About the book: The political successions in the Soviet Union and China after Stalin and Mao, respectively, are often explained as triumphs of inner‑party democracy, leading to a victory of “reformers” over “conservatives” or “radicals.” In traditional thinking, Leninist institutions provide competitors a mechanism for debating policy and making promises, stipulate rules for leadership selection, and prevent the military and secret police from playing a coercive role. Here, Joseph Torigian argues that the post-cult of personality power struggles in history’s two greatest Leninist regimes were instead shaped by the politics of personal prestige, historical antagonisms, backhanded political maneuvering, and violence. Mining newly discovered material from Russia and China, Torigian challenges the established historiography and suggests a new way of thinking about the nature of power in authoritarian regimes.

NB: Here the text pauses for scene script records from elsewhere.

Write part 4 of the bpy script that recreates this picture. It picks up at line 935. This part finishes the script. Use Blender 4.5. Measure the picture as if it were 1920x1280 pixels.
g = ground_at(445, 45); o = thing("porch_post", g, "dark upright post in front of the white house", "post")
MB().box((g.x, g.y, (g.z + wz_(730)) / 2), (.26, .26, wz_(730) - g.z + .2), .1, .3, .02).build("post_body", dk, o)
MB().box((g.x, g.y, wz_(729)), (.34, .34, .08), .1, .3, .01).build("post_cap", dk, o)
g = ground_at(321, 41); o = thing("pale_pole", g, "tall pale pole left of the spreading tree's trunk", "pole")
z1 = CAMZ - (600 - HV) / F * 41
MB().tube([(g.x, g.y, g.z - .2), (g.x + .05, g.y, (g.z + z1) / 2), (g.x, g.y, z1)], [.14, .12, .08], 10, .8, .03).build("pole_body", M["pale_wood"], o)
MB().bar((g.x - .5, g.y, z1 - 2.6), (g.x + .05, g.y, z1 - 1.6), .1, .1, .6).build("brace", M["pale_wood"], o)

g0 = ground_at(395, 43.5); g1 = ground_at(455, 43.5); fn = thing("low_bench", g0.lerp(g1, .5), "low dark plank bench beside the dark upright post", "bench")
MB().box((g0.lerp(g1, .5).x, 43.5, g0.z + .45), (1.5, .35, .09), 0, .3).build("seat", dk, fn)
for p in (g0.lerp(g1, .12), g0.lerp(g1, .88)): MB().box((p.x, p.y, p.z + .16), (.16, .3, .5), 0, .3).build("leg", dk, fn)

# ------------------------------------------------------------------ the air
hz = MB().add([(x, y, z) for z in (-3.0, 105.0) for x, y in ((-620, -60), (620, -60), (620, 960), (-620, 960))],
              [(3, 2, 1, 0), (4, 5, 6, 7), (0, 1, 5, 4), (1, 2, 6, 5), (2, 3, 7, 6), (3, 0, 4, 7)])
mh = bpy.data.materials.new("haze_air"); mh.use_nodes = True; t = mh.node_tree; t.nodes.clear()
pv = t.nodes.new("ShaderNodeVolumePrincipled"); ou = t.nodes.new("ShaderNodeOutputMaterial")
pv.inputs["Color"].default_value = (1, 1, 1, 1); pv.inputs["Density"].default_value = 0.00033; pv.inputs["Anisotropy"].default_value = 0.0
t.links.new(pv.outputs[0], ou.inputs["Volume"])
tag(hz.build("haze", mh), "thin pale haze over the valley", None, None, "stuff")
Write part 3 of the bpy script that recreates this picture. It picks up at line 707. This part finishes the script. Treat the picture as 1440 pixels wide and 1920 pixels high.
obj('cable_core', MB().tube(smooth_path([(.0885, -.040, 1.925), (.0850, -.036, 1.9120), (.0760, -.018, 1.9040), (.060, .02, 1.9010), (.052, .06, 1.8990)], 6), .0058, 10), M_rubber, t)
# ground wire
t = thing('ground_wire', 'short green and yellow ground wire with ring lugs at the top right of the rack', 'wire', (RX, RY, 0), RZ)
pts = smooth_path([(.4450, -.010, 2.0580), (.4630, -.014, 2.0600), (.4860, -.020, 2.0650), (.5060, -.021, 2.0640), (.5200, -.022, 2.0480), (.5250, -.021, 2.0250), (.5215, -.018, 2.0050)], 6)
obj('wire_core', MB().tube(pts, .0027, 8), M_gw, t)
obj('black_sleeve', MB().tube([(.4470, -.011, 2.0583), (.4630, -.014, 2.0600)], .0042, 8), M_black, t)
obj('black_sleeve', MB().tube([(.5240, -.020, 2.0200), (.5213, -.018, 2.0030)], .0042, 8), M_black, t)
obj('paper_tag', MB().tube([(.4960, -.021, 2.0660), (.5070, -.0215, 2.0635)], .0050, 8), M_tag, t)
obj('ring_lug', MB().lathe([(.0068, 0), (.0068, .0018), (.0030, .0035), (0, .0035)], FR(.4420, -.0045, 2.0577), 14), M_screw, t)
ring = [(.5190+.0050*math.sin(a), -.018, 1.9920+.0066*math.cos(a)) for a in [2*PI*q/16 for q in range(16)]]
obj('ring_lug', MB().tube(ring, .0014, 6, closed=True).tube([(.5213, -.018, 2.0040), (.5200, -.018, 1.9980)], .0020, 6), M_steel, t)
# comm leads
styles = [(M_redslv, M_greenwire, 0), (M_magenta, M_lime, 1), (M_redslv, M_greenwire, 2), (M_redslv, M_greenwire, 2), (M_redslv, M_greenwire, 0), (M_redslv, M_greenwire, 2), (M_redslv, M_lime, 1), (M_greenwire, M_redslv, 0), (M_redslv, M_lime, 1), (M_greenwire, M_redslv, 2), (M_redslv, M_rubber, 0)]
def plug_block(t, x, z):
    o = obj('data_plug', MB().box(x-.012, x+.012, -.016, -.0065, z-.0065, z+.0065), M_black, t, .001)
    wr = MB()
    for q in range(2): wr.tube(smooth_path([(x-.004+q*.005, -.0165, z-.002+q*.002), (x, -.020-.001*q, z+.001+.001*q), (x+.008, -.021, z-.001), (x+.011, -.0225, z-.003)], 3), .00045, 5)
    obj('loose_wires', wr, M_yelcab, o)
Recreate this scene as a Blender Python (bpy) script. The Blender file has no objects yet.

Join us online to hear Joseph Torigian discuss his book with Dr Nicola Leveringhaus followed by a Q&A session.

You can sign up for the event here to receive the zoom link.

About the speakers:

Joseph Torigian is an assistant professor at the School of International Service at American University in Washington and a Global Fellow in the Wilson Center’s History and Public Policy Program. Previously, he was a Visiting Fellow at the China in the World Program at Australian National University, a Stanton Fellow at the Council on Foreign Relations, Postdoctoral Fellow at Princeton-Harvard’s China and the World Program, a Postdoctoral (and Predoctoral) Fellow at Stanford’s Center for International Security and Cooperation (CISAC), a Predoctoral Fellow at George Washington University’s Institute for Security and Conflict Studies, an IREX scholar affiliated with the Higher School of Economics in Moscow, and a Fulbright Scholar at Fudan University in Shanghai. His new book, “Prestige, Manipulation, and Coercion: Elite Power Struggles in the Soviet Union and China after Stalin and Mao” was recently released with Yale University Press, and he has a forthcoming biography on Xi Jinping’s father with Stanford University Press.

 

Dr Nicola Leveringhaus specialises in the International Relations of Asia, with a focus on China and the security of that region, especially as it relates to nuclear weapons. In September 2016 she joined the Department of War Studies from the University of Sheffield, where she was a Lecturer in International Politics. Dr Leveringhaus was previously a Junior Research Fellow (2012), a British Academy Postdoctoral Research Fellow (2012-15) and Stipendiary Lecturer in International Relations (2014-15) at the University of Oxford. Nicola completed her DPhil at St Antony’s College, University of Oxford, under the supervision of Professor Rosemary Foot. Her thesis examined China’s engagement with the global nuclear order since 1949. During her doctoral studies, she was a visiting scholar at Tsinghua University in Beijing, China and a pre-doctoral fellow at the James Martin Center for Nonproliferation Studies in Monterey, California. Prior to starting her DPhil, Dr Leveringhaus was a research fellow at the then International Policy Institute based in King’s College London, conducting research for Professor Wyn Bowen on nuclear proliferation in Northeast Asia. During this time, she also conducted research on Jihadist terrorism with Professor Javier Jordan of the University of Granada in Spain.